:: Material for this exercise ::

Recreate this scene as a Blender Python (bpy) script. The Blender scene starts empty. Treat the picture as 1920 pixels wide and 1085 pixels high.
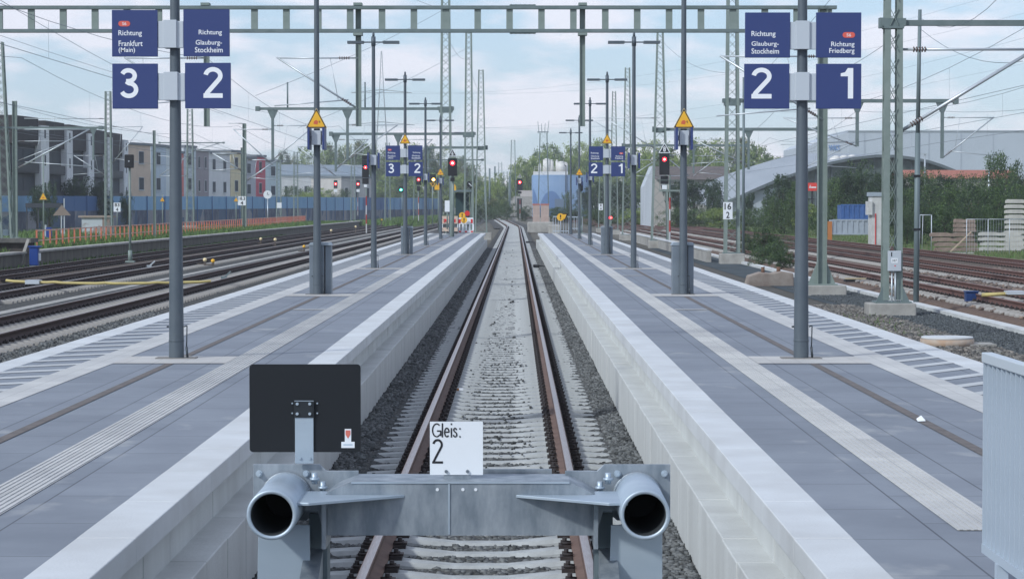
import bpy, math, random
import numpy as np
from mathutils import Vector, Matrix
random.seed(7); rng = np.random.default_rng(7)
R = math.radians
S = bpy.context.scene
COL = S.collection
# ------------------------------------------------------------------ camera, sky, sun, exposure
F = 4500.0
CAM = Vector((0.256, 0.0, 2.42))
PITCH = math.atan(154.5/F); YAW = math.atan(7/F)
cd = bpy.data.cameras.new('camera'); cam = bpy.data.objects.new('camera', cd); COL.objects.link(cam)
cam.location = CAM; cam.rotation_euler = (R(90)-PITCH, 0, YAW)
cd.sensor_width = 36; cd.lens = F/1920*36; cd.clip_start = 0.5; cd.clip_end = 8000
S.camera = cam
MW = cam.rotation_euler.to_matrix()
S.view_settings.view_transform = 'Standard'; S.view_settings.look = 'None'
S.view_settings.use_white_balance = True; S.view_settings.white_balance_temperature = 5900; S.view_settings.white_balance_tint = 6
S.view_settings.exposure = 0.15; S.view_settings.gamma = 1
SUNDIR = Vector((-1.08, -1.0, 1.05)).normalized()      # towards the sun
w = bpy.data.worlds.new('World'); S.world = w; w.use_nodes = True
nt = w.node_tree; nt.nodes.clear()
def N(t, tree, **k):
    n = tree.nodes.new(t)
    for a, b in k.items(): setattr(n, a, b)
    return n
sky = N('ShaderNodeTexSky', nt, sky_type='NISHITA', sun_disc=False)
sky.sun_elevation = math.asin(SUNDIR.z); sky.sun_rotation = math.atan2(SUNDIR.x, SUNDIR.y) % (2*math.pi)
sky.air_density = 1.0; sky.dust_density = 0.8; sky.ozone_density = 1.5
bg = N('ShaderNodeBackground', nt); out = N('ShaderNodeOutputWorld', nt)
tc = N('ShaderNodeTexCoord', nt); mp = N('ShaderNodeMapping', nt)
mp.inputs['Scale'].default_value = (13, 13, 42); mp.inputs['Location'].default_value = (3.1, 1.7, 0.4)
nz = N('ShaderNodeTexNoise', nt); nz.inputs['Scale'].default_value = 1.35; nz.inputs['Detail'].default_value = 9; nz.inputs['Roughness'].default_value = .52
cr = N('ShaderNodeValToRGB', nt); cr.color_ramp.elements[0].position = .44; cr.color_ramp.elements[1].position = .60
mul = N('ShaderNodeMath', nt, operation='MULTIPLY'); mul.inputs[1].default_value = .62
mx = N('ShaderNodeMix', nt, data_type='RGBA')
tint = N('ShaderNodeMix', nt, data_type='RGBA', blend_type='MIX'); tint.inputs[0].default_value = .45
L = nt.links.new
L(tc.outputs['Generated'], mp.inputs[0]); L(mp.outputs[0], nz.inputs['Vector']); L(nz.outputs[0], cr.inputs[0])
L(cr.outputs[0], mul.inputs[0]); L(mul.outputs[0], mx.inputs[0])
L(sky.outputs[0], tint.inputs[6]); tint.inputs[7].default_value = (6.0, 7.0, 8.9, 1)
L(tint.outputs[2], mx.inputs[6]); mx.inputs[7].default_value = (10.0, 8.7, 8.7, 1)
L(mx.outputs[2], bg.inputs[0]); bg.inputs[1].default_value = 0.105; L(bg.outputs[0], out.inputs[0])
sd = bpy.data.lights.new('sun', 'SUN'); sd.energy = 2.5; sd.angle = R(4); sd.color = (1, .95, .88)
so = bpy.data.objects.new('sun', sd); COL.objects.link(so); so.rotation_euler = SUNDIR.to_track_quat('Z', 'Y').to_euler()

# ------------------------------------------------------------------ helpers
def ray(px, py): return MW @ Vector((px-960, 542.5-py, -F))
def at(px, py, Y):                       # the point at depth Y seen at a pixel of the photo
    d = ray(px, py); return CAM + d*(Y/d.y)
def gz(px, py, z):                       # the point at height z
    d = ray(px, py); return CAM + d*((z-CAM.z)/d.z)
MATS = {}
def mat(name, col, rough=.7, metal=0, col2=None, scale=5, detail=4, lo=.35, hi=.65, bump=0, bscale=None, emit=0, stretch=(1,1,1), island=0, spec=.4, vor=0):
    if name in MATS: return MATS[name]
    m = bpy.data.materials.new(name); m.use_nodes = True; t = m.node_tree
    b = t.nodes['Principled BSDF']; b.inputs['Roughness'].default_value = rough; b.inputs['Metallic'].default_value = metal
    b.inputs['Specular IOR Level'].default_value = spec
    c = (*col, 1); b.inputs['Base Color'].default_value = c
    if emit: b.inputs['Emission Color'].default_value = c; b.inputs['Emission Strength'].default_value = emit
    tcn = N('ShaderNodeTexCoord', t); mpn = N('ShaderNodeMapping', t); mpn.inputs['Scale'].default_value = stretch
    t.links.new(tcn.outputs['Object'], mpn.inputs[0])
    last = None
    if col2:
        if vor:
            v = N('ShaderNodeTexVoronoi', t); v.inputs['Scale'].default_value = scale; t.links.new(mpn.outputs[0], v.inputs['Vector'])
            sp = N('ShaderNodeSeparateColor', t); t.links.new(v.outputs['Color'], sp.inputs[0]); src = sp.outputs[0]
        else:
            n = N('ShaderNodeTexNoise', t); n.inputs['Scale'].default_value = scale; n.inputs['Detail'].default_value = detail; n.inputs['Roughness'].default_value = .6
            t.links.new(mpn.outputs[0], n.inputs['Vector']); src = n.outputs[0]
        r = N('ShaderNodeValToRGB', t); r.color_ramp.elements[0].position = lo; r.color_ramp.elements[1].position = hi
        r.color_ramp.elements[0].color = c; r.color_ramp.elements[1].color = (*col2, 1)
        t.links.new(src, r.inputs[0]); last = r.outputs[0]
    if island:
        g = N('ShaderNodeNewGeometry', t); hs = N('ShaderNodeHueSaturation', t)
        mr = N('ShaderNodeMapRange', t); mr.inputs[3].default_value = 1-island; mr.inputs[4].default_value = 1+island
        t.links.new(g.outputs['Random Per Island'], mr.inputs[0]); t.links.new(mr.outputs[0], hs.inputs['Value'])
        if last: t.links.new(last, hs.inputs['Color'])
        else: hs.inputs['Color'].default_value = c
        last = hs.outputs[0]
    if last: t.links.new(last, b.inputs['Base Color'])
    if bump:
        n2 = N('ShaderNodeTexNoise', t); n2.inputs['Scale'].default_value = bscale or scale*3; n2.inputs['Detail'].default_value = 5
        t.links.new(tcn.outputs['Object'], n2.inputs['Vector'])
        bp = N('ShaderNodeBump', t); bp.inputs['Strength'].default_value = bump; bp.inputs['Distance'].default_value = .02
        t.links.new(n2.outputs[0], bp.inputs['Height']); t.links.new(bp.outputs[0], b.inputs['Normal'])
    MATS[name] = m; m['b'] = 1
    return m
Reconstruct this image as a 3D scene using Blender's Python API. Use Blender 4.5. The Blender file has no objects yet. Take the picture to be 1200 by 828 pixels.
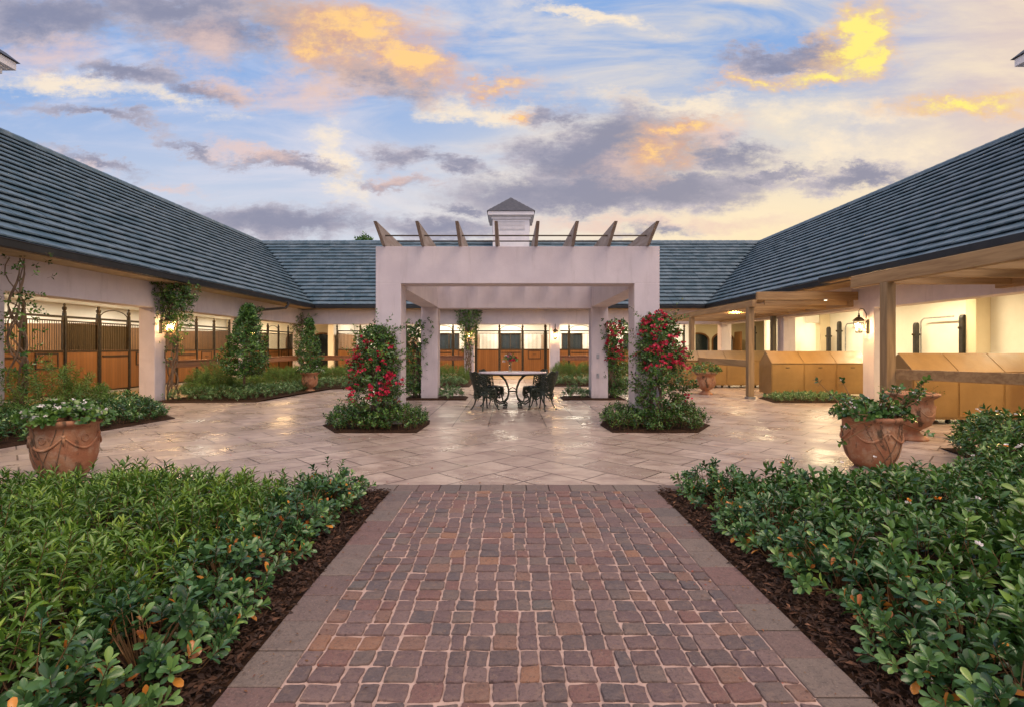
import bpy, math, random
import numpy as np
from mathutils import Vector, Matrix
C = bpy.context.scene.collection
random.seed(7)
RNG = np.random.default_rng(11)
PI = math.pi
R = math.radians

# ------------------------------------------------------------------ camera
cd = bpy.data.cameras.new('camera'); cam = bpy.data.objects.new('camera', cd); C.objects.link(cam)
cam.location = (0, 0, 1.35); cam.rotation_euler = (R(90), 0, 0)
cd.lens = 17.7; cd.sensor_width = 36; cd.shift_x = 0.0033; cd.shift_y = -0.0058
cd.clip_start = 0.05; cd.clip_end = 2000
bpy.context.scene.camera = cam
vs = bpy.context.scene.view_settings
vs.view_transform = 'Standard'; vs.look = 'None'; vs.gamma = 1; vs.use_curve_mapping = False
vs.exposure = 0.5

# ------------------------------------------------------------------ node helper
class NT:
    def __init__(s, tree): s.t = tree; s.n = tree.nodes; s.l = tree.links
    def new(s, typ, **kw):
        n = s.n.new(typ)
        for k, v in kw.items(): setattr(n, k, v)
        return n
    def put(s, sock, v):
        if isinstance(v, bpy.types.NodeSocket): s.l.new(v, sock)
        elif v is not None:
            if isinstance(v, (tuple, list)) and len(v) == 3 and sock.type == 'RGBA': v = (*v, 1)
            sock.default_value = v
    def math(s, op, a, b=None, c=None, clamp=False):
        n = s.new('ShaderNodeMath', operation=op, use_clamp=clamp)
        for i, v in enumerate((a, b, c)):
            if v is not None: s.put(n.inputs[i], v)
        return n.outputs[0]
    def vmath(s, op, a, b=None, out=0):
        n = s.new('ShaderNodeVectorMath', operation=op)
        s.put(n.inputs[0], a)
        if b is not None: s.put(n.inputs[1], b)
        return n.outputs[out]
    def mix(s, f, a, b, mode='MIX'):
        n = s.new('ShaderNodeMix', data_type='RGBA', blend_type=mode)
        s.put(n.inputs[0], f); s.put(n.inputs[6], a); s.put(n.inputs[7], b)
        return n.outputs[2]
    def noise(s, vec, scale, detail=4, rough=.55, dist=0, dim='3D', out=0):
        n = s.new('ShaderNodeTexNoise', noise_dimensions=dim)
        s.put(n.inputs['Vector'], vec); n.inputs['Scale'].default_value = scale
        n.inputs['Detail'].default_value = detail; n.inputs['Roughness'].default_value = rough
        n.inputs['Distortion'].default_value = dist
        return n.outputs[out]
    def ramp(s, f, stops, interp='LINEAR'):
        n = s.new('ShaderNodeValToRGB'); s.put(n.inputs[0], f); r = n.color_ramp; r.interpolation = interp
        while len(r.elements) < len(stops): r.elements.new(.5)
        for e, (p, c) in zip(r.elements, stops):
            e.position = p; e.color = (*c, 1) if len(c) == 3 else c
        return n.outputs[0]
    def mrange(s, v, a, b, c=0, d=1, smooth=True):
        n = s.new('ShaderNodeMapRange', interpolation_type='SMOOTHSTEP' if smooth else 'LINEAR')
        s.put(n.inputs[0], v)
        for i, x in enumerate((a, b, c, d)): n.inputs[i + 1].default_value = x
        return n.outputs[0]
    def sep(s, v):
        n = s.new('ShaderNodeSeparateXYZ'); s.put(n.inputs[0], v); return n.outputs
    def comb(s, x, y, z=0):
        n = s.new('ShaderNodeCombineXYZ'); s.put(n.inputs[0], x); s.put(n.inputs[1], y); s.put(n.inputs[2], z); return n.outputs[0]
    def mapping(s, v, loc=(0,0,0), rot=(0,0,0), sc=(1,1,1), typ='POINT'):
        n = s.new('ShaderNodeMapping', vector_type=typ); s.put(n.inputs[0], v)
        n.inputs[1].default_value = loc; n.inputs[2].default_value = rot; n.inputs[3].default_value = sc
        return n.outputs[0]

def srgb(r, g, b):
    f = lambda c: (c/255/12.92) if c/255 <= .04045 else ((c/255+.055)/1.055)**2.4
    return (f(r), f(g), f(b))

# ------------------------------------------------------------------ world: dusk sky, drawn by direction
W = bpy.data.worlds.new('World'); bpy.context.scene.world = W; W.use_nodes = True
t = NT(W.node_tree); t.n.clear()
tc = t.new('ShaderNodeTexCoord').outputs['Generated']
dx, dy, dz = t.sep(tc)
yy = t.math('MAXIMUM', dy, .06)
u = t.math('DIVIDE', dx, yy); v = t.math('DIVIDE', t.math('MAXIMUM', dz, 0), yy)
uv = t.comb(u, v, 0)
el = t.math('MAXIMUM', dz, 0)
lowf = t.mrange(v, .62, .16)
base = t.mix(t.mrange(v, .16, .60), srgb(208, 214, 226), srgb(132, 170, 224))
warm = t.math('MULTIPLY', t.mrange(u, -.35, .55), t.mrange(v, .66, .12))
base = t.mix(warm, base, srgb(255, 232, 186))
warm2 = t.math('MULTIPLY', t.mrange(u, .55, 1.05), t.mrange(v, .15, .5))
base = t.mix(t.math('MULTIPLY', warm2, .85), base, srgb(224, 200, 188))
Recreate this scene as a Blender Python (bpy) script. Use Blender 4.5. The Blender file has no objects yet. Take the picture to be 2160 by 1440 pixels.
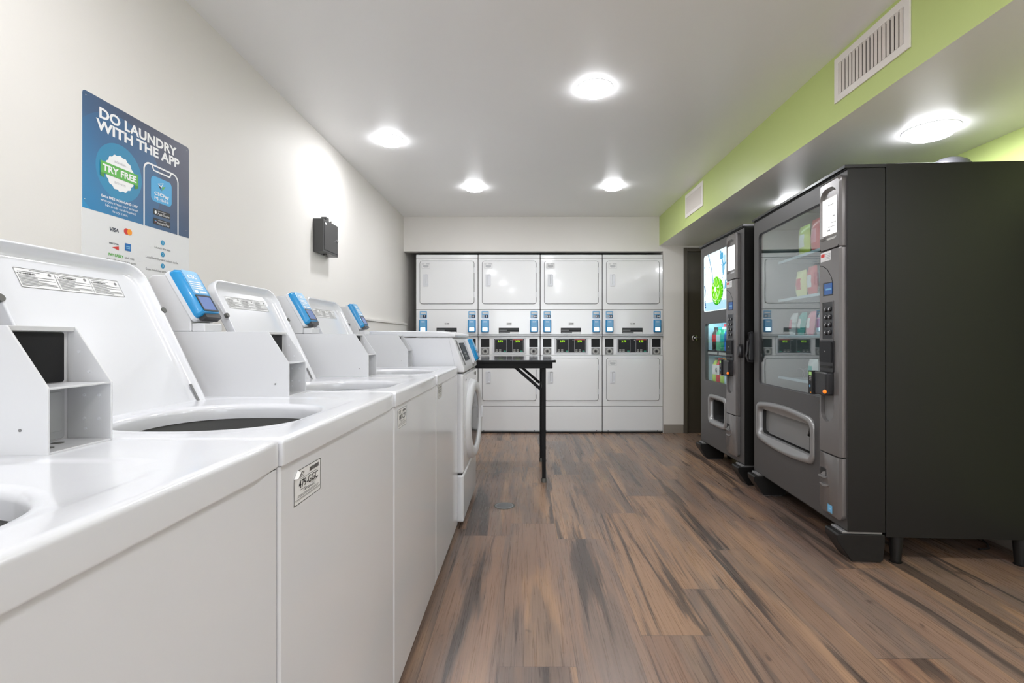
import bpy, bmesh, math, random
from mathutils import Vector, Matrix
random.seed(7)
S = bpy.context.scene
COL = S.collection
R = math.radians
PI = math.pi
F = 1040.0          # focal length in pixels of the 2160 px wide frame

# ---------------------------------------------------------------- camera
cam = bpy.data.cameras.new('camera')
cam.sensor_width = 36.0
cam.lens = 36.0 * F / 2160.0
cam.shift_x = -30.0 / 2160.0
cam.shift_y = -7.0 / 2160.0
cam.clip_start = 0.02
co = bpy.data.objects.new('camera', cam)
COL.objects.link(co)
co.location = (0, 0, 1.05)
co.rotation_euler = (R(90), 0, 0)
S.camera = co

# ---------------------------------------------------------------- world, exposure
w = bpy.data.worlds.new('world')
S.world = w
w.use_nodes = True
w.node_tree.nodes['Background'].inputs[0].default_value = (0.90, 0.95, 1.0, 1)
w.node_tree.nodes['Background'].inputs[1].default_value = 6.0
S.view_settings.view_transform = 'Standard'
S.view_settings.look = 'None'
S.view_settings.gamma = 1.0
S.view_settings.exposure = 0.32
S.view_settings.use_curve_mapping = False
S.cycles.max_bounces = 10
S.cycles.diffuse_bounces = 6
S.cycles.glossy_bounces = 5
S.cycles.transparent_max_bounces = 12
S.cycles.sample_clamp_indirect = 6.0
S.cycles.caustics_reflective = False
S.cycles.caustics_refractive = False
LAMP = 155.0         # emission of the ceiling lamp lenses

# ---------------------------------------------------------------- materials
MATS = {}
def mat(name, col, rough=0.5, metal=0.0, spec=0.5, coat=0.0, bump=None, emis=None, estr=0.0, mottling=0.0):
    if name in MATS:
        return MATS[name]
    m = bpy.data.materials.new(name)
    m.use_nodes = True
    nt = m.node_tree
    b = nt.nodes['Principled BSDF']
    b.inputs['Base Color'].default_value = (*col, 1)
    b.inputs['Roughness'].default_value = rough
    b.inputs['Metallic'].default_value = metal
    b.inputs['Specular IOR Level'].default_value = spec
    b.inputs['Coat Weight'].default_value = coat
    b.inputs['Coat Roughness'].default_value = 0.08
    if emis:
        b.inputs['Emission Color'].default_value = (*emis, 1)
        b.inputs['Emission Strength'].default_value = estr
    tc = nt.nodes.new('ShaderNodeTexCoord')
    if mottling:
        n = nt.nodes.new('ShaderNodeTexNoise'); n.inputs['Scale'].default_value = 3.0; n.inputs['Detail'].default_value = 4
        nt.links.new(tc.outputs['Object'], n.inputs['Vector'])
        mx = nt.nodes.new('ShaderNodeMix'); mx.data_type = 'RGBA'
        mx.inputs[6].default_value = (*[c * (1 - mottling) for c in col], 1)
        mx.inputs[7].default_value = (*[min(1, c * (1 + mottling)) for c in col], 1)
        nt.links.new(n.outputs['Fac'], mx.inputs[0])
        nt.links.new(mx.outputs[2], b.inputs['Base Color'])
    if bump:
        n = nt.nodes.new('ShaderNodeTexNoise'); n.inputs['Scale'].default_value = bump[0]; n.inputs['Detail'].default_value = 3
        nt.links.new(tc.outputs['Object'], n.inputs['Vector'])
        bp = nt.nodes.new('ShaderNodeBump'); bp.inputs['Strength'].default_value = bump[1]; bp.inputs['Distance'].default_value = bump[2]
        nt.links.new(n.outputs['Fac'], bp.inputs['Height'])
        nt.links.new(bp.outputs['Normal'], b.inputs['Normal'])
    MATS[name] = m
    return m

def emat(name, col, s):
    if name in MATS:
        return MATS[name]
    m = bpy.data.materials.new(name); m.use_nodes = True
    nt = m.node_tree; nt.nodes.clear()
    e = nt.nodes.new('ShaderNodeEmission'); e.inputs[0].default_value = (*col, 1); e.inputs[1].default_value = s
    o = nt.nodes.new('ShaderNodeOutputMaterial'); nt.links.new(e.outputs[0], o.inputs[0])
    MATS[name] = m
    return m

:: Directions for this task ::
The lines you need run from the one containing "Recreate this scene as a Blender Python (bpy) script. Use" down to the one containing "S.camera = co"; print them exactly, both ends included, and leave out pictures.

:: In response ::
Recreate this scene as a Blender Python (bpy) script. Use Blender 4.5. The Blender file has no objects yet. Take the picture to be 2160 by 1440 pixels.
import bpy, bmesh, math, random
from mathutils import Vector, Matrix
random.seed(7)
S = bpy.context.scene
COL = S.collection
R = math.radians
PI = math.pi
F = 1040.0          # focal length in pixels of the 2160 px wide frame

# ---------------------------------------------------------------- camera
cam = bpy.data.cameras.new('camera')
cam.sensor_width = 36.0
cam.lens = 36.0 * F / 2160.0
cam.shift_x = -30.0 / 2160.0
cam.shift_y = -7.0 / 2160.0
cam.clip_start = 0.02
co = bpy.data.objects.new('camera', cam)
COL.objects.link(co)
co.location = (0, 0, 1.05)
co.rotation_euler = (R(90), 0, 0)
S.camera = co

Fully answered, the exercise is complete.